• _DATA EXCERPT_:
>>>>>

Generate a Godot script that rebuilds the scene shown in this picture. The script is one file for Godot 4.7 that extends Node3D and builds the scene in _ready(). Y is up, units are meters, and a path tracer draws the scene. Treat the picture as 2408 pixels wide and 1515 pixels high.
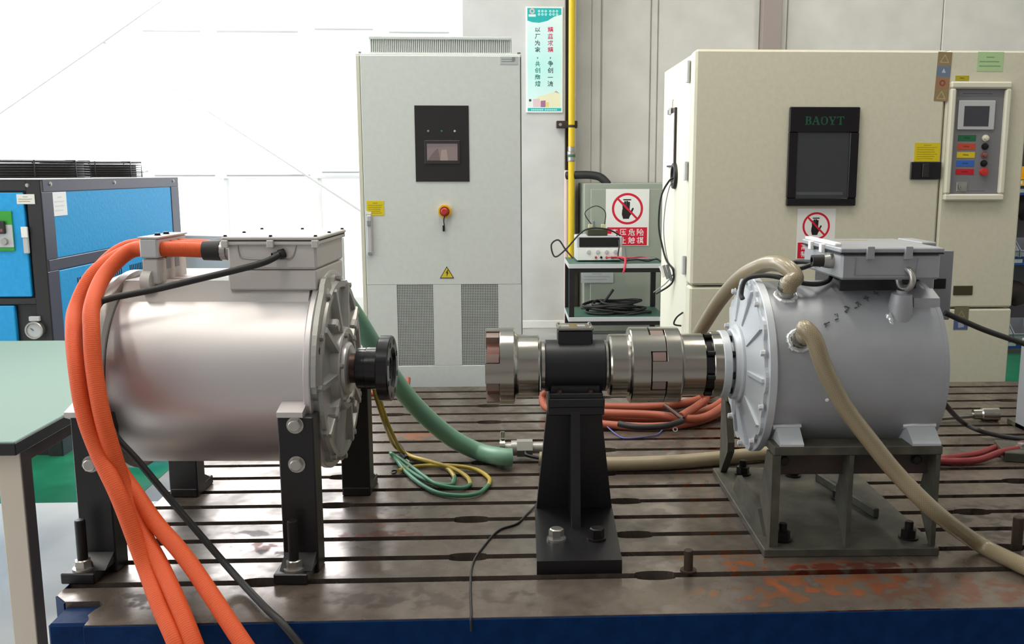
extends Node3D
# A motor test bench in a factory hall. Metres, y up. The room's axes: x along the slotted bed, -z away from the camera.

var used := {}
var shared := {}
var mt := {}


# ---------------------------------------------------------------- mesh building
class M:
	var v := PackedVector3Array()
	var n := PackedVector3Array()
	var uv := PackedVector2Array()

	func tri(a: Vector3, b: Vector3, c: Vector3, na: Vector3, nb: Vector3, nc: Vector3, ua := Vector2.ZERO, ub := Vector2.ZERO, uc := Vector2.ZERO) -> void:
		if (b - a).cross(c - a).dot(na + nb + nc) > 0.0:
			v.append_array([a, c, b])
			n.append_array([na, nc, nb])
			uv.append_array([ua, uc, ub])
		else:
			v.append_array([a, b, c])
			n.append_array([na, nb, nc])
			uv.append_array([ua, ub, uc])

	func flat(a: Vector3, b: Vector3, c: Vector3, out: Vector3) -> void:
		var m := (b - a).cross(c - a)
		if m.length() < 1e-12:
			return
		m = m.normalized()
		if m.dot(out) < 0.0:
			m = -m
		tri(a, b, c, m, m, m)

	func quad(a: Vector3, b: Vector3, c: Vector3, d: Vector3, out: Vector3, u0 := Vector2(0, 1), u1 := Vector2(1, 1), u2 := Vector2(1, 0), u3 := Vector2(0, 0)) -> void:
		var m := (c - a).cross(d - b)
		if m.length() < 1e-12:
			return
		m = m.normalized()
		if m.dot(out) < 0.0:
			m = -m
		tri(a, b, c, m, m, m, u0, u1, u2)
		tri(a, c, d, m, m, m, u0, u2, u3)

	# a box with chamfered edges
	func box(c: Vector3, s: Vector3, e := 0.003, x := Transform3D.IDENTITY) -> M:
		var h := s * 0.5
		e = minf(e, minf(h.x, minf(h.y, h.z)) * 0.6)
		var p := func(i: int, q: Vector3) -> Vector3:
			var k := h - Vector3(e, e, e)
			k[i] = h[i]
			return x * (c + k * q)
		for i in 3:
			var j := (i + 1) % 3
			var k := (i + 2) % 3
			for s1 in [-1, 1]:
				var o := Vector3.ZERO
				o[i] = s1
				var f := []
				for w in [[-1, -1], [1, -1], [1, 1], [-1, 1]]:
					var q := Vector3.ZERO
					q[i] = s1
					q[j] = w[0]
					q[k] = w[1]
					f.append(p.call(i, q))
				quad(f[0], f[1], f[2], f[3], x.basis * o)
				for s2 in [-1, 1]:   # edges between face i (s1) and face j (s2)
					var q0 := Vector3.ZERO
					q0[i] = s1
					q0[j] = s2
					q0[k] = -1
					var q1 := q0
					q1[k] = 1
					quad(p.call(i, q0), p.call(i, q1), p.call(j, q1), p.call(j, q0), x.basis * (q0 + q1))
		for a in [-1, 1]:
			for b in [-1, 1]:
				for d in [-1, 1]:
					var q := Vector3(a, b, d)
					flat(p.call(0, q), p.call(1, q), p.call(2, q), x.basis * q)
		return self

	func span(a: Vector3, b: Vector3, e := 0.003, x := Transform3D.IDENTITY) -> M:
		return box((a + b) * 0.5, (b - a).abs(), e, x)

	# turned about the local x axis; prof is [along, radius, along, radius ...]
	func lathe(prof: Array, x := Transform3D.IDENTITY, seg := 40, a0 := 0.0, a1 := TAU) -> M:
		for i in range(0, prof.size() - 2, 2):
			var h0: float = prof[i]
			var r0: float = prof[i + 1]
			var h1: float = prof[i + 2]
			var r1: float = prof[i + 3]
			var t := Vector2(h1 - h0, r1 - r0)
			if t.length() < 1e-9:
				continue
			var m := Vector2(-t.y, t.x).normalized()
			for k in seg:
				var b0 := lerpf(a0, a1, float(k) / seg)
				var b1 := lerpf(a0, a1, float(k + 1) / seg)
				var d0 := Vector3(0, cos(b0), sin(b0))
				var d1 := Vector3(0, cos(b1), sin(b1))
				var p0 := x * (Vector3(h0, 0, 0) + d0 * r0)
				var p1 := x * (Vector3(h0, 0, 0) + d1 * r0)
				var p2 := x * (Vector3(h1, 0, 0) + d1 * r1)
				var p3 := x * (Vector3(h1, 0, 0) + d0 * r1)
				var n0 := (x.basis * (Vector3(m.x, 0, 0) + d0 * m.y)).normalized()
				var n1 := (x.basis * (Vector3(m.x, 0, 0) + d1 * m.y)).normalized()
				var u0 := float(k) / seg
				var u1 := float(k + 1) / seg
				if r0 > 1e-6:
					tri(p0, p1, p2, n0, n1, n1, Vector2(u0, h0), Vector2(u1, h0), Vector2(u1, h1))
				if r1 > 1e-6:
					tri(p0, p2, p3, n0, n1, n0, Vector2(u0, h0), Vector2(u1, h1), Vector2(u0, h1))
		return self

	# a round bar along a smooth curve through pts
	func tube(pts: Array, r: float, seg := 12, sub := 8, smooth := true, squash := 1.0) -> M:
		var c: Array[Vector3] = []
		if smooth and pts.size() > 2:
			for i in pts.size() - 1:
				var a: Vector3 = pts[maxi(i - 1, 0)]
				var b: Vector3 = pts[i]
				var d: Vector3 = pts[i + 1]
				var e: Vector3 = pts[mini(i + 2, pts.size() - 1)]
				for k in sub:
					c.append(b.cubic_interpolate(d, a, e, float(k) / sub))
			c.append(pts[-1])
		else:
			for q in pts:
				c.append(q)
		var up := Vector3.UP
		var dist := 0.0
		var last := []
		var lastn := []
		var lastd := 0.0
		for i in c.size():
			var t := (c[mini(i + 1, c.size() - 1)] - c[maxi(i - 1, 0)]).normalized()
			if i == 0 and absf(t.dot(up)) > 0.9:
				up = Vector3.RIGHT
			var s := t.cross(up).normalized()
			up = s.cross(t).normalized()
			if i > 0:
				dist += c[i].distance_to(c[i - 1])
			var ring := []
			var rn := []
			for k in seg + 1:
				var g := TAU * k / seg
				var d := s * cos(g) + up * sin(g) * squash
				ring.append(c[i] + d * r)
				rn.append(d.normalized())
			if i > 0:
				var y0 := lastd / (TAU * r)
				var y1 := dist / (TAU * r)
				for k in seg:
					var u0 := float(k) / seg
					var u1 := float(k + 1) / seg
					tri(last[k], last[k + 1], ring[k + 1], lastn[k], lastn[k + 1], rn[k + 1], Vector2(u0, y0), Vector2(u1, y0), Vector2(u1, y1))
					tri(last[k], ring[k + 1], ring[k], lastn[k], rn[k + 1], rn[k], Vector2(u0, y0), Vector2(u1, y1), Vector2(u0, y1))
			if i == 0 or i == c.size() - 1:
				var o := -t if i == 0 else t
				for k in seg:
					flat(c[i], ring[k], ring[k + 1], o)
			last = ring
			lastn = rn
			lastd = dist
		return self

	# a polygon in the local xy plane, extruded from z0 to z1
	func prism(poly: PackedVector2Array, z0: float, z1: float, x := Transform3D.IDENTITY, sides := true) -> M:
		var idx := Geometry2D.triangulate_polygon(poly)
		for z in [[z0, -1.0], [z1, 1.0]]:
			var o := (x.basis * Vector3(0, 0, z[1] * signf(z1 - z0))).normalized()
			for i in range(0, idx.size(), 3):
				var q := []
				for k in 3:
					var w := poly[idx[i + k]]
					q.append(x * Vector3(w.x, w.y, z[0]))
				flat(q[0], q[1], q[2], o)
		if sides:
			var area := 0.0
			for i in poly.size():
				area += poly[i].cross(poly[(i + 1) % poly.size()])
			for i in poly.size():
				var a := poly[i]
				var b := poly[(i + 1) % poly.size()]
				var o2 := Vector2(b.y - a.y, a.x - b.x) * signf(area)
				quad(x * Vector3(a.x, a.y, z0), x * Vector3(b.x, b.y, z0), x * Vector3(b.x, b.y, z1), x * Vector3(a.x, a.y, z1), x.basis * Vector3(o2.x, o2.y, 0))
		return self

	func done() -> ArrayMesh:
		var a := []
		a.resize(Mesh.ARRAY_MAX)
		a[Mesh.ARRAY_VERTEX] = v
		a[Mesh.ARRAY_NORMAL] = n
		a[Mesh.ARRAY_TEX_UV] = uv
		var m := ArrayMesh.new()
		m.add_surface_from_arrays(Mesh.PRIMITIVE_TRIANGLES, a)
		return m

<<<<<

• _EXERCISE GOAL_:
Restate the data word for word from its first line through the line with "var uv := PackedVector2Array()", leaving out any picture along the way.

• _SOLUTION BELOW_:
Generate a Godot script that rebuilds the scene shown in this picture. The script is one file for Godot 4.7 that extends Node3D and builds the scene in _ready(). Y is up, units are meters, and a path tracer draws the scene. Treat the picture as 2408 pixels wide and 1515 pixels high.
extends Node3D
# A motor test bench in a factory hall. Metres, y up. The room's axes: x along the slotted bed, -z away from the camera.

var used := {}
var shared := {}
var mt := {}


# ---------------------------------------------------------------- mesh building
class M:
	var v := PackedVector3Array()
	var n := PackedVector3Array()
	var uv := PackedVector2Array()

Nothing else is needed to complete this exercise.